Stablecoin Compromise Holds, but Risks Unravel

The Tillis-Alsobrooks compromise released May 4 addresses the stablecoin rewards dispute by barring crypto firms from offering yields that function as bank deposits while permitting incentives tied to customer activity or usage. Sen. Thom Tillis (R) defended the language as reflecting “months of negotiation” and directly addressing risks that deposit-like rewards could weaken bank lending. The American Bankers Association, however, still argues the compromise permits deposit-like rewards under different framing. Coinbase CEO Brian Armstrong previously withdrew support over regulatory concerns but signaled renewed interest after the compromise circulated May 7, suggesting momentum could recover if the ethics standoff resolves.

Voter Mandate Undercuts Partisan Gridlock

A HarrisX poll conducted May 1-4 surveyed 2,008 voters and found 52% support the CLARITY Act versus 11% opposition. Seventy percent of voters said the U.S. should have passed crypto legislation already, while 60% prefer federal legislation over case-by-case regulatory enforcement. Galaxy Digital research director Alex Thorn noted the poll showed cross-party appetite: “Democrats, Republicans and independents, people across the spectrum want Congress to pass CLARITY and they want them to pass it now.” The polling data contradicts the partisan gridlock now freezing markup, suggesting both parties face political risk if they delay further.

Next Week Determines Crypto Regulation Timeline

The committee markup scheduled for the week of May 8 will signal whether Democrats and Republicans can navigate the ethics conflict without fracturing the bill.

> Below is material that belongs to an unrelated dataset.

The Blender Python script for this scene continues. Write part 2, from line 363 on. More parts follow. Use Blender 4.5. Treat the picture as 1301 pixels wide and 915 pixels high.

No official confirmation of an exact markup date has been announced. If the committee deadlocks over ethics language, the CLARITY Act faces indefinite delay, prolonging the regulatory uncertainty that has hampered crypto market infrastructure development. Resolution requires either Democrats withdrawing ethics demands or Republicans accepting them as in-scope—a binary outcome neither party has signaled willingness to concede.